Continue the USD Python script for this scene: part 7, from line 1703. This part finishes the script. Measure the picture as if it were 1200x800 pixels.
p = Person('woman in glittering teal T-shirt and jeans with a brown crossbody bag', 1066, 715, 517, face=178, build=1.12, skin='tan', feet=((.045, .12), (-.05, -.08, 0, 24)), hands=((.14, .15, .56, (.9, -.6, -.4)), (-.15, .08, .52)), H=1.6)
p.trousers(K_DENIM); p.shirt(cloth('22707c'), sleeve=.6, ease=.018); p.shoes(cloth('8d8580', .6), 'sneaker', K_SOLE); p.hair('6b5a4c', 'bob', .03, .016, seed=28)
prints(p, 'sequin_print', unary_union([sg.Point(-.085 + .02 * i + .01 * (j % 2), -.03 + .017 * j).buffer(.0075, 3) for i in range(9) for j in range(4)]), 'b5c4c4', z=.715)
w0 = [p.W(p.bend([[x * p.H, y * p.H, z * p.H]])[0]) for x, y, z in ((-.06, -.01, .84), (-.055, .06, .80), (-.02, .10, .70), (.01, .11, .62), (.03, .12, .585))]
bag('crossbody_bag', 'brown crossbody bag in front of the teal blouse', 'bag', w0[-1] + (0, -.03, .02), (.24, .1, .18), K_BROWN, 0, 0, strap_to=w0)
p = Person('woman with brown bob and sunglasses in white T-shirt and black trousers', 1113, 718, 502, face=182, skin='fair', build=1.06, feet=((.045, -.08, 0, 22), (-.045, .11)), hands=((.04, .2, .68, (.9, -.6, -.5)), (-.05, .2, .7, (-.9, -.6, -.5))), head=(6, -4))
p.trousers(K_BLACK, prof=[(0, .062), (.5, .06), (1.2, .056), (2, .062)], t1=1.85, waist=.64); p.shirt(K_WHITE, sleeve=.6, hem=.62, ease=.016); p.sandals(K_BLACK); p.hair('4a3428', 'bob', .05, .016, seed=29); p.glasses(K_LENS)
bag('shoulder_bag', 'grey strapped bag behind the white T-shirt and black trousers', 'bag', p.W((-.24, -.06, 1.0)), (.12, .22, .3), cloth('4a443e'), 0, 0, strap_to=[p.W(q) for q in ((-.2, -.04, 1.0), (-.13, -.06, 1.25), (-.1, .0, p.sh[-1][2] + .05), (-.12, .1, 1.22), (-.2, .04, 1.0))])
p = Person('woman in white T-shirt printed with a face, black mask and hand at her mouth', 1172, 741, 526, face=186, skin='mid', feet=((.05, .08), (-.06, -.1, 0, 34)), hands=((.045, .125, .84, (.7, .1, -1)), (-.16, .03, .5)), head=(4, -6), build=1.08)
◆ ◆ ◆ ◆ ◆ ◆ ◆
_Given problem_
Restate the whole listing exactly, leaving out nothing.

_Response for this exercise_
Continue the USD Python script for this scene: part 7, from line 1703. This part finishes the script. Measure the picture as if it were 1200x800 pixels.
p = Person('woman in glittering teal T-shirt and jeans with a brown crossbody bag', 1066, 715, 517, face=178, build=1.12, skin='tan', feet=((.045, .12), (-.05, -.08, 0, 24)), hands=((.14, .15, .56, (.9, -.6, -.4)), (-.15, .08, .52)), H=1.6)
p.trousers(K_DENIM); p.shirt(cloth('22707c'), sleeve=.6, ease=.018); p.shoes(cloth('8d8580', .6), 'sneaker', K_SOLE); p.hair('6b5a4c', 'bob', .03, .016, seed=28)
prints(p, 'sequin_print', unary_union([sg.Point(-.085 + .02 * i + .01 * (j % 2), -.03 + .017 * j).buffer(.0075, 3) for i in range(9) for j in range(4)]), 'b5c4c4', z=.715)
w0 = [p.W(p.bend([[x * p.H, y * p.H, z * p.H]])[0]) for x, y, z in ((-.06, -.01, .84), (-.055, .06, .80), (-.02, .10, .70), (.01, .11, .62), (.03, .12, .585))]
bag('crossbody_bag', 'brown crossbody bag in front of the teal blouse', 'bag', w0[-1] + (0, -.03, .02), (.24, .1, .18), K_BROWN, 0, 0, strap_to=w0)
p = Person('woman with brown bob and sunglasses in white T-shirt and black trousers', 1113, 718, 502, face=182, skin='fair', build=1.06, feet=((.045, -.08, 0, 22), (-.045, .11)), hands=((.04, .2, .68, (.9, -.6, -.5)), (-.05, .2, .7, (-.9, -.6, -.5))), head=(6, -4))
p.trousers(K_BLACK, prof=[(0, .062), (.5, .06), (1.2, .056), (2, .062)], t1=1.85, waist=.64); p.shirt(K_WHITE, sleeve=.6, hem=.62, ease=.016); p.sandals(K_BLACK); p.hair('4a3428', 'bob', .05, .016, seed=29); p.glasses(K_LENS)
bag('shoulder_bag', 'grey strapped bag behind the white T-shirt and black trousers', 'bag', p.W((-.24, -.06, 1.0)), (.12, .22, .3), cloth('4a443e'), 0, 0, strap_to=[p.W(q) for q in ((-.2, -.04, 1.0), (-.13, -.06, 1.25), (-.1, .0, p.sh[-1][2] + .05), (-.12, .1, 1.22), (-.2, .04, 1.0))])
p = Person('woman in white T-shirt printed with a face, black mask and hand at her mouth', 1172, 741, 526, face=186, skin='mid', feet=((.05, .08), (-.06, -.1, 0, 34)), hands=((.045, .125, .84, (.7, .1, -1)), (-.16, .03, .5)), head=(4, -6), build=1.08)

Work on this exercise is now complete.